* Exercise objective
Locate each line holding the string "Blender" and copy it.

**** Materials provided ****

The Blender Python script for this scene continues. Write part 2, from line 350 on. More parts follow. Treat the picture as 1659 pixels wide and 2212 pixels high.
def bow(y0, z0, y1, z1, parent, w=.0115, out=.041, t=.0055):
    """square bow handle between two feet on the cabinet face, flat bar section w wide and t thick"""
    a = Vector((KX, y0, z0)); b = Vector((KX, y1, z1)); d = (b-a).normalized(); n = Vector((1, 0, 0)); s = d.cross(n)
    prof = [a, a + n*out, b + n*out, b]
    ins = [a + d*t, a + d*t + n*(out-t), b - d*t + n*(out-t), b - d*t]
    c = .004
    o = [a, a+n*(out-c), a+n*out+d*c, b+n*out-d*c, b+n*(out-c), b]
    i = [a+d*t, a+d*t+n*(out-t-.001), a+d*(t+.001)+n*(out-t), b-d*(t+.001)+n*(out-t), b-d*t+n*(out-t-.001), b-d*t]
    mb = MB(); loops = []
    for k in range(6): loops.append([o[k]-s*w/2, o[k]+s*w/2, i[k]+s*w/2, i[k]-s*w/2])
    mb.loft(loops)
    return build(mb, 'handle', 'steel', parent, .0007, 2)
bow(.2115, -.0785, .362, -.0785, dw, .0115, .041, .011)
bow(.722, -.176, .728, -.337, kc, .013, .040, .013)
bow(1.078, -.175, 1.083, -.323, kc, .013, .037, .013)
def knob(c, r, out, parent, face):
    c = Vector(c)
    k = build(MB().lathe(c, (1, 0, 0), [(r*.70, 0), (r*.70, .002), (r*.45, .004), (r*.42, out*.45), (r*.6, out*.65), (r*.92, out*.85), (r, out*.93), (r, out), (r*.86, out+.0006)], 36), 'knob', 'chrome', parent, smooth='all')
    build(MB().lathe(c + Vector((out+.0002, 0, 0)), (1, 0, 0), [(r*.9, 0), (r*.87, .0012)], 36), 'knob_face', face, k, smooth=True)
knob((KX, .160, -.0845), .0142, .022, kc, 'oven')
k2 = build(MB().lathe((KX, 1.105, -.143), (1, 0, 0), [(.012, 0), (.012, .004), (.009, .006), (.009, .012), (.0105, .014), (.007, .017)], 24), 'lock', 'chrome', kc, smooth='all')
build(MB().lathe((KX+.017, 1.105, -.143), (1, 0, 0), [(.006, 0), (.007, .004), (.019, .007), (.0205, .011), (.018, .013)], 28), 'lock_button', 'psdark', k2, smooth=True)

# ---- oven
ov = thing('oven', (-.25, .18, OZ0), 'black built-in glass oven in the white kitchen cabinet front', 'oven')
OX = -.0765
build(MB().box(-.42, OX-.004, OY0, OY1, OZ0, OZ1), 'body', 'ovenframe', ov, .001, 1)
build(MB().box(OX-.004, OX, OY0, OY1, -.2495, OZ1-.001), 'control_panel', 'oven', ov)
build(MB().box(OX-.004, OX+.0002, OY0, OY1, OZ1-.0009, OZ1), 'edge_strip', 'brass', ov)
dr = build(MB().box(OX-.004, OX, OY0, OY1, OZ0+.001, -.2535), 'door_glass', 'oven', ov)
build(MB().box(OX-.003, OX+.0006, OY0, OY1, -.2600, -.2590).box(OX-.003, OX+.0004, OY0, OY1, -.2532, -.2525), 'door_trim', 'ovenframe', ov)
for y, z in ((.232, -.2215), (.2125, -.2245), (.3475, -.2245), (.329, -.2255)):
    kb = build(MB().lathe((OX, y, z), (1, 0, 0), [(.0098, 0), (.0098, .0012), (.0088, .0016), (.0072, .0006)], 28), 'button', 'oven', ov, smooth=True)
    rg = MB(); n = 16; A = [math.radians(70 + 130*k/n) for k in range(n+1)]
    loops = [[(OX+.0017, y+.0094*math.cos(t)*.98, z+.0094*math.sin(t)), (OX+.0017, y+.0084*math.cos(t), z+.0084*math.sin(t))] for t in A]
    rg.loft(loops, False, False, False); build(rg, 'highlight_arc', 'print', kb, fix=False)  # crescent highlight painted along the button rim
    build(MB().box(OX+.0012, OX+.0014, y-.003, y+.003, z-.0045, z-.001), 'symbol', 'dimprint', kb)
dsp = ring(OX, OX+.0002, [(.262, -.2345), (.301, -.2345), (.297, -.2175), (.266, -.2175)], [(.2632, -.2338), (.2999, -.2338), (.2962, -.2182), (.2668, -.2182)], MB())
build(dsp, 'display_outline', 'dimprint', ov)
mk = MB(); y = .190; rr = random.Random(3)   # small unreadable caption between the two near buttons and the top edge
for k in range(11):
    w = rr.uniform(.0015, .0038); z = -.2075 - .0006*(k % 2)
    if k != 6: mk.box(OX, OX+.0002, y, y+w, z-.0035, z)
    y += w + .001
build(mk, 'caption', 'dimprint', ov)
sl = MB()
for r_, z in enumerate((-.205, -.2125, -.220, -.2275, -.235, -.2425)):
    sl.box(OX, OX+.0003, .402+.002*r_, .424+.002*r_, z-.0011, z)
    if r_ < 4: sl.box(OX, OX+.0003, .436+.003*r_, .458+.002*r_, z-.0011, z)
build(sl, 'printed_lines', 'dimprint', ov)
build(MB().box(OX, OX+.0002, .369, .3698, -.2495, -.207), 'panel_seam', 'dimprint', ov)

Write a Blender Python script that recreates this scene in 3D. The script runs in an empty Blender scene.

****

* Output
The Blender Python script for this scene continues. Write part 2, from line 350 on. More parts follow. Treat the picture as 1659 pixels wide and 2212 pixels high.
Write a Blender Python script that recreates this scene in 3D. The script runs in an empty Blender scene.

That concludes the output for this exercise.